One very important formula

[Ansus]

Anybody shell know this very important formula:

\( \operatorname{sexp}_b(x)=r+\sum _{n=1}^{\infty} \frac{\left(\ln b \right)^{n-1}\left(\ln \left(b^r\right)\right)^{n x}\left(1-r)^n B_n^x}{n!} \)

where \( B_n^x \) are the Bell's numbers of x-th order and \( r=\frac{W(-\log (b))}{\log (b)} \). For integer x one can find them here:

http://www.research.att.com/~njas/sequences/A111672

http://www.research.att.com/~njas/sequences/A144150

http://www.research.att.com/~njas/sequences/A153277

This formula can be easily derived from regular teration, but has a long history dating from 1945 ( J. Ginsburg, Iterated exponentials, Scripta Math. 11 (1945), 340-353.)

It is notable that tetration and Bell's polynomials of n-th order have applications in quantum physics: http://arxiv.org/abs/0812.4047

[mike3]

So does this give real-valued answers for real \( b \ge e^{1/e} \) and \( x > -2 \)? How do you compute the Bell polynomial \( B_n^x \) at a real or complex number \( x \)? And what is \( r \)?

[Ansus]

Corrected the usage of r.

[bo198214]

where \( B_n^x \) are the Bell's polynomials of x-th order.

You mean "Bell number"?
The Bell polynomials are multivariate polynomials ...
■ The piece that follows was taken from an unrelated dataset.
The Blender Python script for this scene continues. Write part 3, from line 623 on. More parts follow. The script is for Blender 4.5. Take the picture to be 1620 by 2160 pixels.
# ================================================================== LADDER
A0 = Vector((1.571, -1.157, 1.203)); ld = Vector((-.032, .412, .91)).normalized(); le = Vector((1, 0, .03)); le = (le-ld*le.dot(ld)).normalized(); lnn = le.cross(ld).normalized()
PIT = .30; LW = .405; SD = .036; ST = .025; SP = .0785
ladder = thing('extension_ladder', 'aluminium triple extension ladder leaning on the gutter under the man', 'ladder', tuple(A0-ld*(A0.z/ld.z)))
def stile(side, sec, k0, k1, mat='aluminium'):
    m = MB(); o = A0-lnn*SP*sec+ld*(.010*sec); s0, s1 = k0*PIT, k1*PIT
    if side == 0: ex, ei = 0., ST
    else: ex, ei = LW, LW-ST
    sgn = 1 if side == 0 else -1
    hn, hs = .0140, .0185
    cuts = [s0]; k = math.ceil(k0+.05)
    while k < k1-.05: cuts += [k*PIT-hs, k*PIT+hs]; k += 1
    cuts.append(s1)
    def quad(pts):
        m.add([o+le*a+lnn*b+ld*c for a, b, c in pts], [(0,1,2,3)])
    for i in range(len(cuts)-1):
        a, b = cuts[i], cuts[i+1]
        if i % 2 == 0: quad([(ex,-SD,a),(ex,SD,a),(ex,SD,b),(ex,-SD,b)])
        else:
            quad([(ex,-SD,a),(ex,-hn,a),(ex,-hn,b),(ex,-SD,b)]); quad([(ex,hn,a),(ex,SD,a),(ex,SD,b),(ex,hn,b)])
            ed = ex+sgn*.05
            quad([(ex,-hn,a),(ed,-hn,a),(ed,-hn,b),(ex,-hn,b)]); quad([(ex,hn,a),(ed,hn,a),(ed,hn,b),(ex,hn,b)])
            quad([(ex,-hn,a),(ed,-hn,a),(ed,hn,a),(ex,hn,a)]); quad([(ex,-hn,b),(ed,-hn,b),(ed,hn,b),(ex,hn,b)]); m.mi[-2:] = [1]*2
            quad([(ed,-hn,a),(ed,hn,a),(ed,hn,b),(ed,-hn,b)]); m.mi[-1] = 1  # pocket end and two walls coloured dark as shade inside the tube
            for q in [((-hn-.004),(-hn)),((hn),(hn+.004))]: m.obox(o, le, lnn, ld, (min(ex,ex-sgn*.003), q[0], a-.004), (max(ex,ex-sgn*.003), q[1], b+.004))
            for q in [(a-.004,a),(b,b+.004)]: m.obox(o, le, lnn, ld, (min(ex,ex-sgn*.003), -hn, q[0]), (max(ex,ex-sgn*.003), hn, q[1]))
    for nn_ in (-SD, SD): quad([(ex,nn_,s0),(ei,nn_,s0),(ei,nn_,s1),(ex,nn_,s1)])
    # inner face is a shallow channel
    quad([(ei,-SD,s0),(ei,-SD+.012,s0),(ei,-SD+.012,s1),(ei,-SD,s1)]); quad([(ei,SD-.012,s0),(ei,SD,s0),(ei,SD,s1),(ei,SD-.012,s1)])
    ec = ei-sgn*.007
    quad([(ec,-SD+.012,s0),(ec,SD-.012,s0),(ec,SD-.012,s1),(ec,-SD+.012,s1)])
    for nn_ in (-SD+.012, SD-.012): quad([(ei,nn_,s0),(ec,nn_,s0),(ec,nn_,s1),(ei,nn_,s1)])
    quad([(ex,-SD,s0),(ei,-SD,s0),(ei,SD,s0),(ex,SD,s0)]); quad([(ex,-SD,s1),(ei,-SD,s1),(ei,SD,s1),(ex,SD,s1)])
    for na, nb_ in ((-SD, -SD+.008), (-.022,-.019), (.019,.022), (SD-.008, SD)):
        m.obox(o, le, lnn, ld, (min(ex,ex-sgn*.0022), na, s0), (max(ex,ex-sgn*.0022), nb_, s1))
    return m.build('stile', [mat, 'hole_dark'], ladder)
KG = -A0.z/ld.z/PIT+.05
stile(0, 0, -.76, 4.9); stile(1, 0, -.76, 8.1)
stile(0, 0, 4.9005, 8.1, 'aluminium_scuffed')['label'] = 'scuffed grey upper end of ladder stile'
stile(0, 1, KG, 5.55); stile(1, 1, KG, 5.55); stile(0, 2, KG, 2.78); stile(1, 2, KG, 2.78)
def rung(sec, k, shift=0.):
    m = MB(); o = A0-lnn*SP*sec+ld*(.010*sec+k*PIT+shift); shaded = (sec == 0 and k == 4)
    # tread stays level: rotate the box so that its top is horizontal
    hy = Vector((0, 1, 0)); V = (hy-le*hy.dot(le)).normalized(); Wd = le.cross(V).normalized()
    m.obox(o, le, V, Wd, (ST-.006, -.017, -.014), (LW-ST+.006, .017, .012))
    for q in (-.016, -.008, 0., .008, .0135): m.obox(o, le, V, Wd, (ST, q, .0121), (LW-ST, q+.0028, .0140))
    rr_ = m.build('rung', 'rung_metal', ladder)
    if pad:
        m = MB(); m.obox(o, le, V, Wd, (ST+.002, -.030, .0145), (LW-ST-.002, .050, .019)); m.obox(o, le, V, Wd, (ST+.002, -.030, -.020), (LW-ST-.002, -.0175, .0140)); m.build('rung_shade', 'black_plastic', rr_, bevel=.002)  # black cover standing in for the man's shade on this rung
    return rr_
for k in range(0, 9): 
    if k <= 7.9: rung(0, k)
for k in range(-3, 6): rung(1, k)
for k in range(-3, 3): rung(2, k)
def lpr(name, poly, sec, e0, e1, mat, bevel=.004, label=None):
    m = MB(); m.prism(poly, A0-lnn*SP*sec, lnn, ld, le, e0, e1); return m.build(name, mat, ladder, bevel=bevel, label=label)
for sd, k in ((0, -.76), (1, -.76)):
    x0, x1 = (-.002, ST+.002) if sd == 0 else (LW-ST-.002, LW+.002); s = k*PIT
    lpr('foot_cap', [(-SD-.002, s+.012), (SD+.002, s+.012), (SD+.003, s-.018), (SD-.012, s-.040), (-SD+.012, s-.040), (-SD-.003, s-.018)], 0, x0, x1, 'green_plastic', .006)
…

Otherwise I second the questions of Mike and add the question about convergence.

[Ansus]

You mean "Bell number"?

Yes.

[Daniel]

You might be interested in my paper Bell Polynomials of Iterated Functions.

[mike3]

You mean "Bell number"?

Yes.

So how do you extend it to real values of x, and is this solution real valued for bases \( b > e^{1/e} \)?

[Ansus]

So how do you extend it to real values of x, and is this solution real valued for bases \( b > e^{1/e} \)?

It is derived from regular iteration, so it diverges for higher bases, but my aim was to find an expression for tetration that does not refer to taetration itself, thus allowing to derive its properties.
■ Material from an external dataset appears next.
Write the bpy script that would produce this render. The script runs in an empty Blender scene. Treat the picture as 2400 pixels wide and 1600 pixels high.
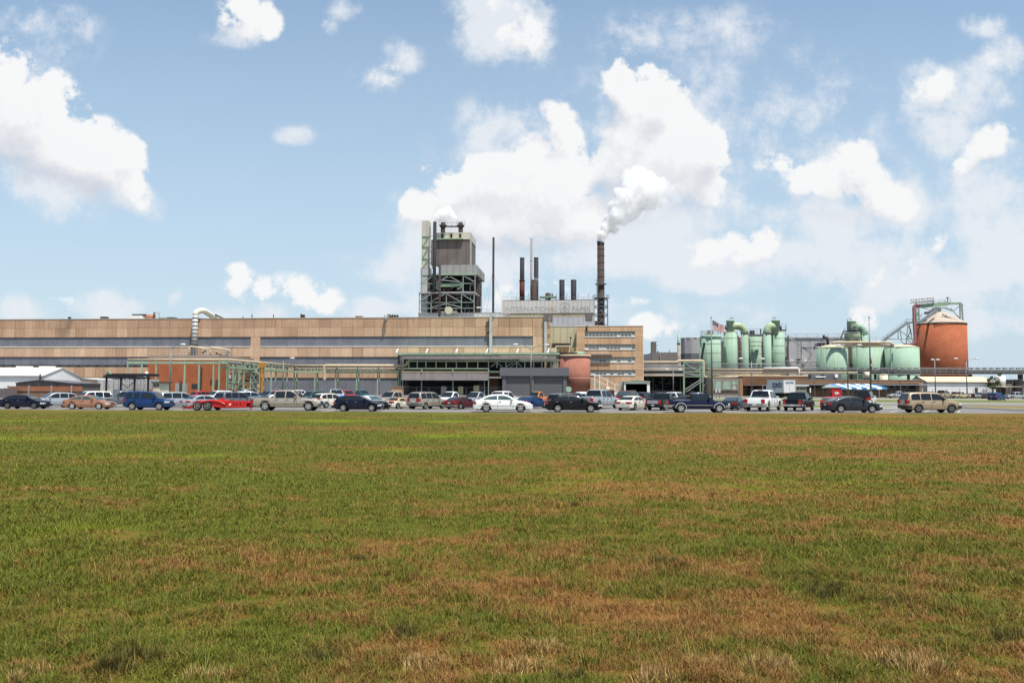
SUN_E, EXPO = 4.9, 0.35
SKY_S, SKY_SAT, SKY_TINT = 0.13, 1.05, (.88,1.04,1.03)
HAZE = (.47,.57,.655)
CLOUD_W, CLOUD_G, CLOUD_V = (.73,.735,.74), (.505,.53,.59), (.64,.67,.71)
GRASSC = ((.045,.068,.006), (.165,.195,.020), (.19,.27,.012), (.185,.055,.020), (.42,.225,.080))
SHEETK = (.72,.68,.60)
NBL = 900000
import bpy, math, random
import numpy as np
from mathutils import Vector, Matrix
random.seed(7); RNG = np.random.default_rng(7)
R = math.radians
scene = bpy.context.scene
COL = scene.collection

# ------------------------------------------------------------------ camera model (27 mm lens, 2.05 m above the grass)
F = 1800.0; PITCH = R(3.5); EPS = 0.0037; H = 2.05
sp, cp = math.sin(PITCH), math.cos(PITCH)
def ray(px, py):
    xi, yi = (px-1200)/F, (800-py)/F
    xc, yc = xi-EPS*yi, yi+EPS*xi
    return (xc, cp-yc*sp, sp+yc*cp)
def P(px, py, Y):
    d = ray(px, py); t = Y/d[1]
    return (d[0]*t, Y, H+d[2]*t)
def proj(p):
    dz = p[2]-H; w = p[1]*cp+dz*sp
    xc, yc = p[0]/w, (-p[1]*sp+dz*cp)/w
    return (1200+F*(xc+EPS*yc), 800-F*(yc-EPS*xc))
def gx(px, Y, z=0.0):
    X = Y*(px-1200)/F
    for _ in range(5): X += (px-proj((X, Y, z))[0])*Y/F
    return X
def gY(px, py):                      # distance of a ground point
    d = ray(px, py); return -H/d[2]*d[1]
# frame of the mill, whose long front stands a little oblique
OX, OY = 10.7, 240.0; MA = math.atan(-0.093); ca, sa = math.cos(MA), math.sin(MA)
def mill(p): return (OX+p[0]*ca-p[1]*sa, OY+p[0]*sa+p[1]*ca, p[2])
def M(px, py, v):
    d = ray(px, py)
    lu, lv = -OX*ca-OY*sa, OX*sa-OY*ca
    du, dv = d[0]*ca+d[1]*sa, -d[0]*sa+d[1]*ca
    t = (v-lv)/dv
    return (lu+du*t, H+d[2]*t)
def MU(px, v, py=860): return M(px, py, v)[0]
def MZ(py, v, px=1200): return M(px, py, v)[1]
def MP(px, py, v):
    u, z = M(px, py, v); return (u, v, z)
ident = lambda p: p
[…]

David Knuth referred to the following operation calling it 'binomial convolution':

\( f(n)\star g(n)=\sum_{k=0}^n \left(n \\ k\right)f(n-k)g(k) \)

If we use such operator, we can write:

\( B_{n+1}^x=\sum_{k=0}^{x-1} B_n^x\star B_n^k \)

And \( B_1^x \) is always 1.

Thus the result of the convolution is a polynomial of x and k of degree n-1 and we can take indefinite sum of it symbolically.

Note also that binomial convolution corresponds to the product of exponential generating functions. This means product of tetrations corresponds to binomial convolution of Bell's numbers of higher orders.